BEGIN Collected data
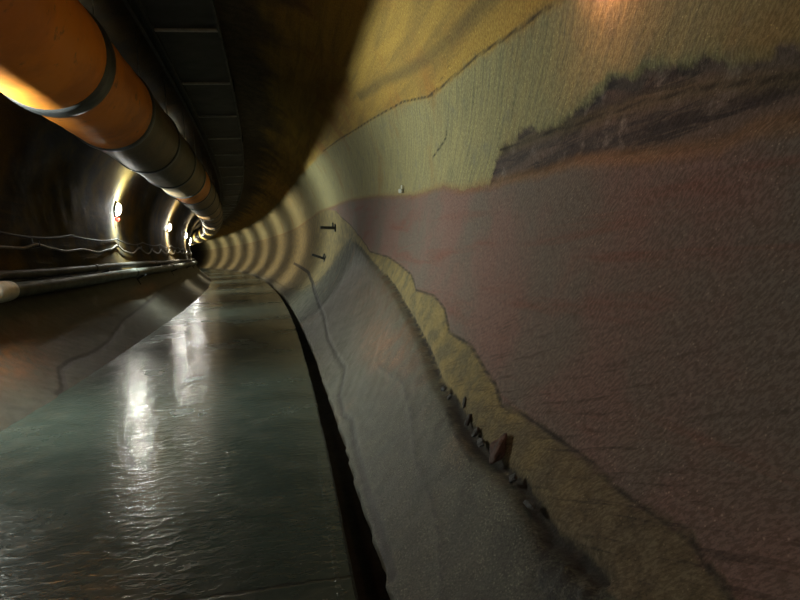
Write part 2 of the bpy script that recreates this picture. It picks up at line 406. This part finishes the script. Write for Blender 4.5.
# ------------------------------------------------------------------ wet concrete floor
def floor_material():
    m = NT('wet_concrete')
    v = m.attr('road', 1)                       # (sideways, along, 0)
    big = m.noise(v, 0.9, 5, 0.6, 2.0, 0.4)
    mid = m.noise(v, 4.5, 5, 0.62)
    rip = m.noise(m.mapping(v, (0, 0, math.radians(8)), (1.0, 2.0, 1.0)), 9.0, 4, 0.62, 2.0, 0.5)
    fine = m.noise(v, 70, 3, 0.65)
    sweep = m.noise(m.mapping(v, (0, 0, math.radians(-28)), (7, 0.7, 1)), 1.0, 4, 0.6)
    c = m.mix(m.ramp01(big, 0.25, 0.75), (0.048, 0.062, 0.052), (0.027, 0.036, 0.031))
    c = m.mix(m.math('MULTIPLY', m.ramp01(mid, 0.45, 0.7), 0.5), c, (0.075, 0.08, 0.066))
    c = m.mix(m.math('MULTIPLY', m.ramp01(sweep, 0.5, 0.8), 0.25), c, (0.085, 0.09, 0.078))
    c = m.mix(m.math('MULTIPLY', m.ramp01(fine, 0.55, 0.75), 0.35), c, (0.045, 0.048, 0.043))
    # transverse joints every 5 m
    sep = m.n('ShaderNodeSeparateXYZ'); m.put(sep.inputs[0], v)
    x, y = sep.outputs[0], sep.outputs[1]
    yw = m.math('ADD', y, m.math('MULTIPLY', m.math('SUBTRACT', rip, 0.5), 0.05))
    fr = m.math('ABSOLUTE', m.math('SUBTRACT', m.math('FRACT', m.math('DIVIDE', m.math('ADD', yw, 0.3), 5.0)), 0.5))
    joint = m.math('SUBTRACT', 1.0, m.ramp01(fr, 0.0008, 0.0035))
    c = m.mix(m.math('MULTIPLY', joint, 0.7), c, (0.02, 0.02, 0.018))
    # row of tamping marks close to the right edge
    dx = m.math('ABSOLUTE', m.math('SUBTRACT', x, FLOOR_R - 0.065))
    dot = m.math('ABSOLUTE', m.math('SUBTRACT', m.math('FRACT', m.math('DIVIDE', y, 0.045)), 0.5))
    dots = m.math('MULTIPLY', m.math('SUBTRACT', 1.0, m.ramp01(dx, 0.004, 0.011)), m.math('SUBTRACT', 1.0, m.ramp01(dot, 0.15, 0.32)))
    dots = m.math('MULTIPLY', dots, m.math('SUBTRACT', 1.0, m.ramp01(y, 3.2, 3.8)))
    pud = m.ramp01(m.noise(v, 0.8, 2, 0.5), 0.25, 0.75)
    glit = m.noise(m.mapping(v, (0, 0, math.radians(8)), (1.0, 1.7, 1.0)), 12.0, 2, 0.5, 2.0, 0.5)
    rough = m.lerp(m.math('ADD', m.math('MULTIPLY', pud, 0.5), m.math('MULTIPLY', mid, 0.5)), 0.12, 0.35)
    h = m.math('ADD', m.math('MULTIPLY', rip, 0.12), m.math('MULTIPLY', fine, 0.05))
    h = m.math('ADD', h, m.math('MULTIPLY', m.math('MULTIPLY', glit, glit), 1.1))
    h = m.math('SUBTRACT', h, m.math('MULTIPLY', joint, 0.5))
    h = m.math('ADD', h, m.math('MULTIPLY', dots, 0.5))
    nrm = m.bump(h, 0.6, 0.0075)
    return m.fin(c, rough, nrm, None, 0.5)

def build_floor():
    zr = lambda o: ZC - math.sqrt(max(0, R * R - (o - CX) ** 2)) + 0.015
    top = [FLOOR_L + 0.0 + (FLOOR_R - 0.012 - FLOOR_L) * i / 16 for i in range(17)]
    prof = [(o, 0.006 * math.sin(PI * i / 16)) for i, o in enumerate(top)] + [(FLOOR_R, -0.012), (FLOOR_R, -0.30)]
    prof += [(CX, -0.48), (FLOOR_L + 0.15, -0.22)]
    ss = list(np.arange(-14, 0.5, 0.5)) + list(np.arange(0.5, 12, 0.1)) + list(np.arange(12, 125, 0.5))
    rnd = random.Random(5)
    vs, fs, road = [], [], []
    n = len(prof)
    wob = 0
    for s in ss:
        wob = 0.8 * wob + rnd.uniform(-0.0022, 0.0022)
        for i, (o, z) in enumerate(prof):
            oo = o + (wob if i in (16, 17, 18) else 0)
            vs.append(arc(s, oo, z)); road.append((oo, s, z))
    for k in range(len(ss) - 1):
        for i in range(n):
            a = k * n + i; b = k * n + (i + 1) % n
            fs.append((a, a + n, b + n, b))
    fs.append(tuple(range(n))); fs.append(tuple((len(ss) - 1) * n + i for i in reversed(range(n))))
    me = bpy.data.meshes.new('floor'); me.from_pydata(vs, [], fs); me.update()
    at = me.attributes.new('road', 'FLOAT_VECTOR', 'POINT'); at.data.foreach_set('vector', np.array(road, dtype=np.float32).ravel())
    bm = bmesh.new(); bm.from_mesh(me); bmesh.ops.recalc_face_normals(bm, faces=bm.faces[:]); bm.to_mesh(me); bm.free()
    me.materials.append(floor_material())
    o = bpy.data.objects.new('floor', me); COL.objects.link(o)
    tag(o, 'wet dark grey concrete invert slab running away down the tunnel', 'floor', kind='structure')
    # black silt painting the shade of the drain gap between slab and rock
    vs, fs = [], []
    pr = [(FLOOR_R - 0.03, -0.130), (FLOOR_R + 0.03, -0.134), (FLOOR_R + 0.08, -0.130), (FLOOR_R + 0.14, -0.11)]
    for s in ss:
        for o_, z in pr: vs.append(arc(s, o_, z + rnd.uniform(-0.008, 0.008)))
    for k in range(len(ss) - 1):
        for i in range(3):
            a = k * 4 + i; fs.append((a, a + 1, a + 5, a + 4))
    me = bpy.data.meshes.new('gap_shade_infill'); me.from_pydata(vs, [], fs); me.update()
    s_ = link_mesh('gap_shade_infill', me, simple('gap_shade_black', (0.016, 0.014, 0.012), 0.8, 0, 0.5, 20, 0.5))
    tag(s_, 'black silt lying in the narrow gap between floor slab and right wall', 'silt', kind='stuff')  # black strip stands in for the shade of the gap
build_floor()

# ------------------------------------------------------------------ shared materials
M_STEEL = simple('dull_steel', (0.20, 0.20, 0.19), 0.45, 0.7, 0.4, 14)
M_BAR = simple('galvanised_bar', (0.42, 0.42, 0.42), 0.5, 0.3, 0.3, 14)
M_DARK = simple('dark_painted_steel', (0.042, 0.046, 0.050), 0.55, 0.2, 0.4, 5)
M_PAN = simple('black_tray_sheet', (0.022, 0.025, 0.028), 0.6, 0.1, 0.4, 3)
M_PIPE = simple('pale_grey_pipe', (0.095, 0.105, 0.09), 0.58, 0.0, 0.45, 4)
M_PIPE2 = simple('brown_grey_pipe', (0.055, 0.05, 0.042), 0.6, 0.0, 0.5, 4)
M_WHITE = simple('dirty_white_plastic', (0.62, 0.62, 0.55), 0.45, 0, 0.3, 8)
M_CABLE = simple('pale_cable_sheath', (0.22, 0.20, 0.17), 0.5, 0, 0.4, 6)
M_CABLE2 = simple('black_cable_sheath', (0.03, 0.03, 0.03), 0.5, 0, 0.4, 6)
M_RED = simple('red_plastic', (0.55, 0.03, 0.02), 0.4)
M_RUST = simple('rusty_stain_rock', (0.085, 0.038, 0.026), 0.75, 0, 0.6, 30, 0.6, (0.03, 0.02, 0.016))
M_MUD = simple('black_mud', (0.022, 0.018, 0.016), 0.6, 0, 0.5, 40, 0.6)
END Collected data
[Written instruction] Copy the material above exactly and drop the pictures.

[Full answer]
Write part 2 of the bpy script that recreates this picture. It picks up at line 406. This part finishes the script. Write for Blender 4.5.
# ------------------------------------------------------------------ wet concrete floor
def floor_material():
    m = NT('wet_concrete')
    v = m.attr('road', 1)                       # (sideways, along, 0)
    big = m.noise(v, 0.9, 5, 0.6, 2.0, 0.4)
    mid = m.noise(v, 4.5, 5, 0.62)
    rip = m.noise(m.mapping(v, (0, 0, math.radians(8)), (1.0, 2.0, 1.0)), 9.0, 4, 0.62, 2.0, 0.5)
    fine = m.noise(v, 70, 3, 0.65)
    sweep = m.noise(m.mapping(v, (0, 0, math.radians(-28)), (7, 0.7, 1)), 1.0, 4, 0.6)
    c = m.mix(m.ramp01(big, 0.25, 0.75), (0.048, 0.062, 0.052), (0.027, 0.036, 0.031))
    c = m.mix(m.math('MULTIPLY', m.ramp01(mid, 0.45, 0.7), 0.5), c, (0.075, 0.08, 0.066))
    c = m.mix(m.math('MULTIPLY', m.ramp01(sweep, 0.5, 0.8), 0.25), c, (0.085, 0.09, 0.078))
    c = m.mix(m.math('MULTIPLY', m.ramp01(fine, 0.55, 0.75), 0.35), c, (0.045, 0.048, 0.043))
    # transverse joints every 5 m
    sep = m.n('ShaderNodeSeparateXYZ'); m.put(sep.inputs[0], v)
    x, y = sep.outputs[0], sep.outputs[1]
    yw = m.math('ADD', y, m.math('MULTIPLY', m.math('SUBTRACT', rip, 0.5), 0.05))
    fr = m.math('ABSOLUTE', m.math('SUBTRACT', m.math('FRACT', m.math('DIVIDE', m.math('ADD', yw, 0.3), 5.0)), 0.5))
    joint = m.math('SUBTRACT', 1.0, m.ramp01(fr, 0.0008, 0.0035))
    c = m.mix(m.math('MULTIPLY', joint, 0.7), c, (0.02, 0.02, 0.018))
    # row of tamping marks close to the right edge
    dx = m.math('ABSOLUTE', m.math('SUBTRACT', x, FLOOR_R - 0.065))
    dot = m.math('ABSOLUTE', m.math('SUBTRACT', m.math('FRACT', m.math('DIVIDE', y, 0.045)), 0.5))
    dots = m.math('MULTIPLY', m.math('SUBTRACT', 1.0, m.ramp01(dx, 0.004, 0.011)), m.math('SUBTRACT', 1.0, m.ramp01(dot, 0.15, 0.32)))
    dots = m.math('MULTIPLY', dots, m.math('SUBTRACT', 1.0, m.ramp01(y, 3.2, 3.8)))
    pud = m.ramp01(m.noise(v, 0.8, 2, 0.5), 0.25, 0.75)
    glit = m.noise(m.mapping(v, (0, 0, math.radians(8)), (1.0, 1.7, 1.0)), 12.0, 2, 0.5, 2.0, 0.5)
    rough = m.lerp(m.math('ADD', m.math('MULTIPLY', pud, 0.5), m.math('MULTIPLY', mid, 0.5)), 0.12, 0.35)
    h = m.math('ADD', m.math('MULTIPLY', rip, 0.12), m.math('MULTIPLY', fine, 0.05))
    h = m.math('ADD', h, m.math('MULTIPLY', m.math('MULTIPLY', glit, glit), 1.1))
    h = m.math('SUBTRACT', h, m.math('MULTIPLY', joint, 0.5))
    h = m.math('ADD', h, m.math('MULTIPLY', dots, 0.5))
    nrm = m.bump(h, 0.6, 0.0075)
    return m.fin(c, rough, nrm, None, 0.5)

def build_floor():
    zr = lambda o: ZC - math.sqrt(max(0, R * R - (o - CX) ** 2)) + 0.015
    top = [FLOOR_L + 0.0 + (FLOOR_R - 0.012 - FLOOR_L) * i / 16 for i in range(17)]
    prof = [(o, 0.006 * math.sin(PI * i / 16)) for i, o in enumerate(top)] + [(FLOOR_R, -0.012), (FLOOR_R, -0.30)]
    prof += [(CX, -0.48), (FLOOR_L + 0.15, -0.22)]
    ss = list(np.arange(-14, 0.5, 0.5)) + list(np.arange(0.5, 12, 0.1)) + list(np.arange(12, 125, 0.5))
    rnd = random.Random(5)
    vs, fs, road = [], [], []
    n = len(prof)
    wob = 0
    for s in ss:
        wob = 0.8 * wob + rnd.uniform(-0.0022, 0.0022)
        for i, (o, z) in enumerate(prof):
            oo = o + (wob if i in (16, 17, 18) else 0)
            vs.append(arc(s, oo, z)); road.append((oo, s, z))
    for k in range(len(ss) - 1):
        for i in range(n):
            a = k * n + i; b = k * n + (i + 1) % n
            fs.append((a, a + n, b + n, b))
    fs.append(tuple(range(n))); fs.append(tuple((len(ss) - 1) * n + i for i in reversed(range(n))))
    me = bpy.data.meshes.new('floor'); me.from_pydata(vs, [], fs); me.update()
    at = me.attributes.new('road', 'FLOAT_VECTOR', 'POINT'); at.data.foreach_set('vector', np.array(road, dtype=np.float32).ravel())
    bm = bmesh.new(); bm.from_mesh(me); bmesh.ops.recalc_face_normals(bm, faces=bm.faces[:]); bm.to_mesh(me); bm.free()
    me.materials.append(floor_material())
    o = bpy.data.objects.new('floor', me); COL.objects.link(o)
    tag(o, 'wet dark grey concrete invert slab running away down the tunnel', 'floor', kind='structure')
    # black silt painting the shade of the drain gap between slab and rock
    vs, fs = [], []
    pr = [(FLOOR_R - 0.03, -0.130), (FLOOR_R + 0.03, -0.134), (FLOOR_R + 0.08, -0.130), (FLOOR_R + 0.14, -0.11)]
    for s in ss:
        for o_, z in pr: vs.append(arc(s, o_, z + rnd.uniform(-0.008, 0.008)))
    for k in range(len(ss) - 1):
        for i in range(3):
            a = k * 4 + i; fs.append((a, a + 1, a + 5, a + 4))
    me = bpy.data.meshes.new('gap_shade_infill'); me.from_pydata(vs, [], fs); me.update()
    s_ = link_mesh('gap_shade_infill', me, simple('gap_shade_black', (0.016, 0.014, 0.012), 0.8, 0, 0.5, 20, 0.5))
    tag(s_, 'black silt lying in the narrow gap between floor slab and right wall', 'silt', kind='stuff')  # black strip stands in for the shade of the gap
build_floor()

# ------------------------------------------------------------------ shared materials
M_STEEL = simple('dull_steel', (0.20, 0.20, 0.19), 0.45, 0.7, 0.4, 14)
M_BAR = simple('galvanised_bar', (0.42, 0.42, 0.42), 0.5, 0.3, 0.3, 14)
M_DARK = simple('dark_painted_steel', (0.042, 0.046, 0.050), 0.55, 0.2, 0.4, 5)
M_PAN = simple('black_tray_sheet', (0.022, 0.025, 0.028), 0.6, 0.1, 0.4, 3)
M_PIPE = simple('pale_grey_pipe', (0.095, 0.105, 0.09), 0.58, 0.0, 0.45, 4)
M_PIPE2 = simple('brown_grey_pipe', (0.055, 0.05, 0.042), 0.6, 0.0, 0.5, 4)
M_WHITE = simple('dirty_white_plastic', (0.62, 0.62, 0.55), 0.45, 0, 0.3, 8)
M_CABLE = simple('pale_cable_sheath', (0.22, 0.20, 0.17), 0.5, 0, 0.4, 6)
M_CABLE2 = simple('black_cable_sheath', (0.03, 0.03, 0.03), 0.5, 0, 0.4, 6)
M_RED = simple('red_plastic', (0.55, 0.03, 0.02), 0.4)
M_RUST = simple('rusty_stain_rock', (0.085, 0.038, 0.026), 0.75, 0, 0.6, 30, 0.6, (0.03, 0.02, 0.016))
M_MUD = simple('black_mud', (0.022, 0.018, 0.016), 0.6, 0, 0.5, 40, 0.6)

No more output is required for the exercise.